The Future of The Middle East: Faith, Force, and Finance by Monte Palmer

I'm leaving to the UAE this weekend and wanted to get a better understanding of the politics and policies of middle eastern countries.
Before reading The Future of The Middle East: Faith, Force, and Finance by Monte Palmer, my knowledge on the topic was a hodgepodge of headlines propagated by news outlets like CNN and Fox News. Through the three key lenses faith, force, and finances, Palmer analyses how the middle east has changed from WW1 to modern day. The book is very well organized by chronology through WW1 (1914-1940); WW2 (1940-1967); Religious extremism during 1967-1980, 1975-1990; an Era of peace, stability, and illusion in 1990-2000; the Era of Global Terror and counter-terror (2000-2010); the Era of islamic rule (2010-2013); 2017; and post 2017. In each period, it goes in decent depth to countries like Israel, Saudi Arabia, Egypt, Turkey, Iran, Iraq, Syria, Israel, and Palestine as well as their relationships with US policy and any special relationships they may have with the US.
There are so many forces at play, between nationalism/tribalism, factions of Islam, authoritarian rulers protecting their own power, and changing tides of Western support and invasion. Terrorism was a natural byproduct of the use of force upon populations that were destitute (an abject lack of food, water, utilities, and community) from US-backed authoritarian rulers.

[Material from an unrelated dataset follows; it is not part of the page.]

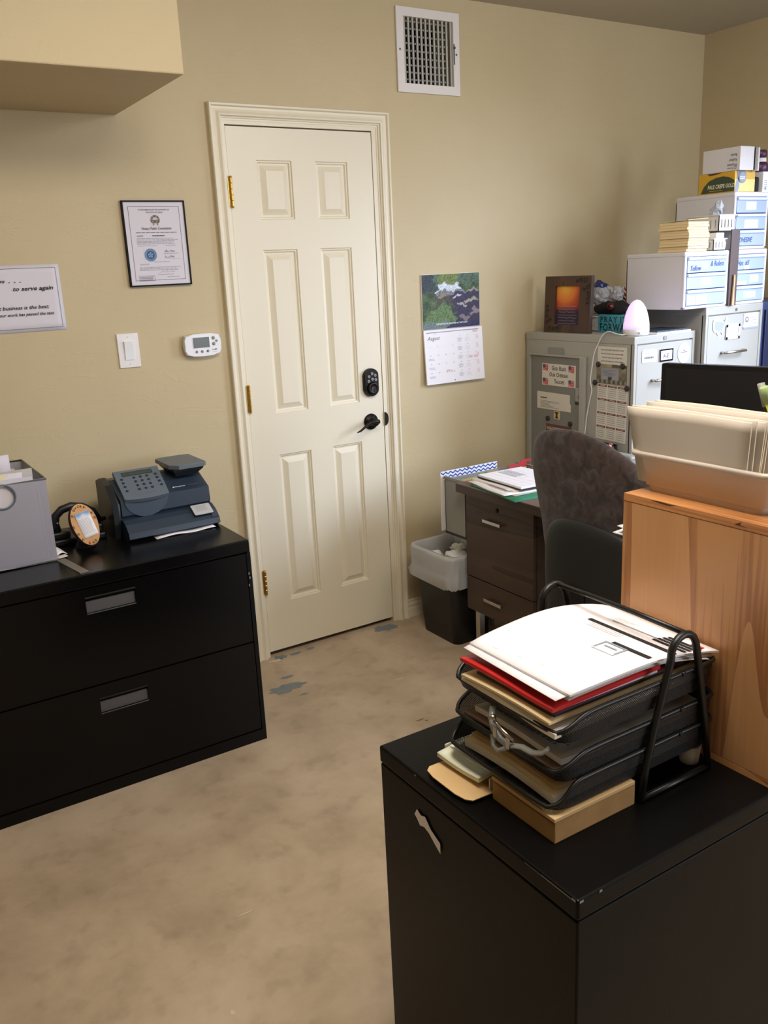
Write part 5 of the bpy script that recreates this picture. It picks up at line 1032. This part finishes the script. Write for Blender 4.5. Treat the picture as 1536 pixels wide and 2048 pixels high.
b = MB(); f = None; b.box(1.955, 2.045, -.690, -.508, zt2+.083, zt2+.175, 'box_white', bev=.001); b.box(2.045, 2.060, -.685, -.512, zt2+.086, zt2+.172, 'black_gap'); b.box(2.060, 2.068, -.700, -.505, zt2+.080, zt2+.172, 'box_white', bev=.001); b.build('box_body', t)
b = MB(); f = F((1.955, -.690, zt2+.175), (0, 1, 0), (0, 0, -1))   # upside down
f = F((1.9545, -.690, zt2+.175), (0, 1, 0), (0, 0, -1))
for k, s_ in enumerate(['Bands', 'Rubber', 'Premium']): b.text(f, .014, .026+k*.019, .016, s_, 'ink_and_shade', .0008, .01, sx=.8)
b.text(f, .032, .079, .008, 'Business', 'ink_and_shade', .0008, .01); b.frame(f, .016, .027, .074, .086, .0015, 'ink_and_shade', .0008); b.build('upside_down_lettering', t, label='upside down grey lettering')
b = MB(); b.box(2.140, 2.225, -.672, -.55, zt2, zt2+.082, 'hot_white', bev=.001); f = wallF(2.14, zt2, -.672); b.lines(f, .01, .03, .01, .05, 5, 'card_grey', .0008, th=.3); b.disc(f, .018, .014, .006, 'card_grey', .0009); tagged(b, 'small_white_box', 'small white box at the right edge carrying the purple bottle', 'box')
b = MB(); b.box(2.098, 2.128, -.665, -.60, zt2, zt2+.062, 'cap_black', bev=.008); tagged(b, 'black_clip_case', 'small black case between the yellow box and the small white box', 'case')
t = thing('purple_bottle', 'purple bottle with a white band on the small white box', 'bottle', (2.200, -.61, zt2+.083)); c = (2.200, -.61, zt2+.083)
b = MB(); b.lathe(c, [(.031, 0), (.034, .003), (.034, .030), (.030, .040), (.022, .045), (.022, .05)], 'purple', 28); b.build('bottle_body', t)
b = MB(); b.lathe(c, [(.0235, .040), (.0245, .045), (.0245, .058), (.021, .060)], 'label_white', 28); b.build('white_band', t, label='white band')
b = MB(); b.lathe(c, [(.020, .058), (.022, .062), (.026, .068), (.026, .086), (.022, .092), (0, .094)], 'purple', 28); b.build('bottle_cap', t)

# ------------------------------------------------------------------ near black cabinet
t = thing('black_cabinet', 'large black metal cabinet in the right foreground carrying the letter trays', 'cabinet', (-.27, -2.157, 0))
BX0, BX1, BY0, BY1, BZ = -.630, .10, -2.406, -1.907, .710
b = MB(); b.box(BX0+.001, BX1, BY0+.001, BY1-.001, 0, .6755, 'black_cabinet_paint', bev=.003); b.build('cabinet_body', t)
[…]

Faith became the natural turning point and the US perpetuated itself as the natural enemy of Islam through its aggressive and paradoxical foreign policies as well as its special relationship with Israel. It will take a deep level of empathy for the US to navigate its special relationships with countries that oppose each other and have different views of the future of the middle east. In any case, the US is currently positioned to always be the loser through a combination of it's own incompetent leadership (Bush era) and its lack of a unified front to stand for.
As someone with very little to no context on the historical forces at play behind the middle east of the 21st century, this book was an incredible primer.